Savarese started his postgame media conference by speaking for nearly two minutes about what he called a "racist situation, a racial discriminatory word" said to Chara in the second half at Portland's Providence Park.

Savarese called the alleged incident "not acceptable" and said he was "very and extremely disappointed that still at this time we have to deal with situations that should not be happening in any sport or anywhere."

He did not name the Loons player nor specify the word or phrase used.

In a Sunday statement, Major League Soccer said it had already started an investigation. It said further information will be provided when the investigation is complete.

"MLS has zero tolerance for abusive and offensive language, and we take these allegations very seriously," the statement said.

Minnesota United released its own statement, saying it has been investigating the matter and that the unidentified player involved denied making "any derogatory remarks." A team spokesman said the player told coach Adrian Heath and several teammates he did not say such things and those teammates told Heath and others they didn't hear him say such things.

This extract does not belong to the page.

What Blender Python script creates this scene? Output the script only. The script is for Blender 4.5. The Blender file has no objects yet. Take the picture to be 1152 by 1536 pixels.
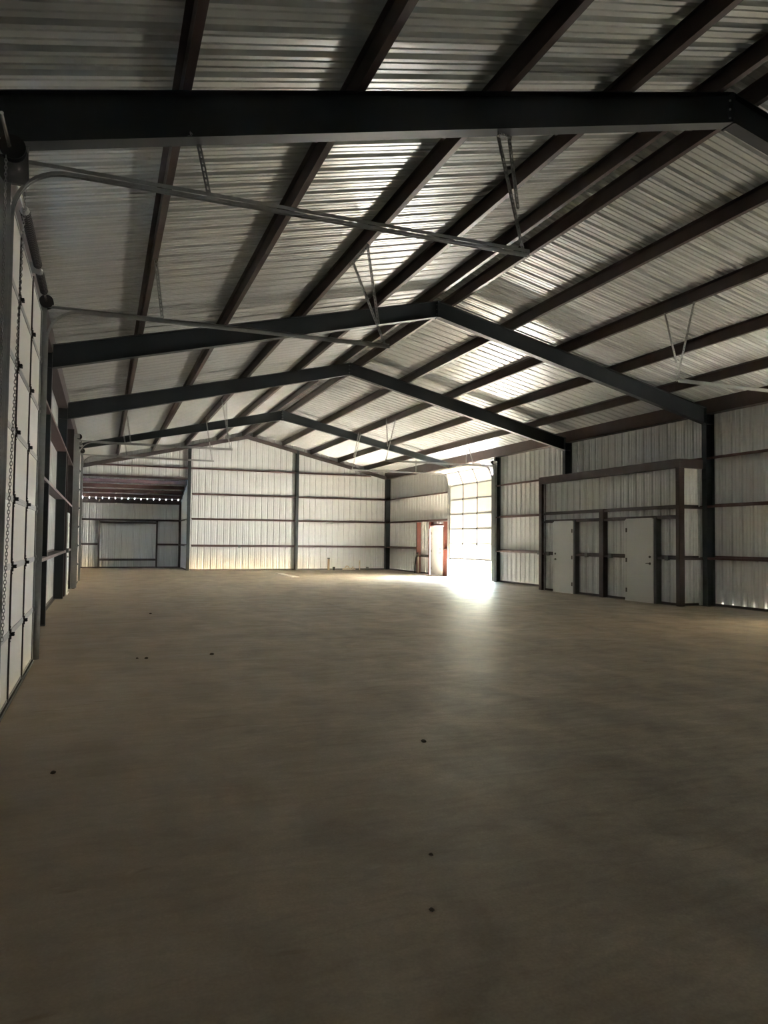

"MNUFC is built on inclusivity and respect and does not tolerate discrimination under any circumstances," the statement said.

Savarese criticized referee Rosendo Mendoza for his handling of the situation, which created a three-minute debate delay starting in the game's 63rd minute.

The delay came after Chara, a Colombian, collided with and kicked toward Loons Argentinian midfielder Franco Fragapane from behind, knocking Fragapane to the turf while he tried to control the ball with his chest.

Mendoza conferred with other game officials and then separately with Chara, Timbers captain Diego Valeri and the Loons' Wil Trapp and captain Michael Boxall.

"The referee should have handled this situation in a much better way," Savarese said.

The Professional Referee Organization said the referee "acted appropriately" in accordance with diversity and anti-discrimination training protocols. It said in its own statement the referee was unable to discipline anyone because he and other game officials did not witness or hear the alleged comment.

Slurs, between players and from fans directed at players, have led to recent changes in soccer overseas. In Spain's La Liga, Valencia players left the field during a game in April after alleging a Cadiz player used a racial slur. Game officials there were given new instructions about how to handle such situations.

The English Premier League has asked game officials to stop games when fans continue to direct racial abuse after they have been warned to stop. Referees stopped a game between the United States national men's team and Mexico in June because fans persistently chanted a homophobic slur.

Savarese wanted game officials to take action Saturday.

"We all are in support of Diego Chara about what happened to him today," Savarese said. "The discriminatory word that was said to him should not have a place anywhere at this time, and I'm extremely disappointed that it was not taken as serious as it should have been."

Fragapane assisted on the game's only goal, in the second minute of a 1-0 Minnesota United victory.

The Star Tribune did not travel for this game. This article was written using the television broadcast and video interviews before and/or after the game.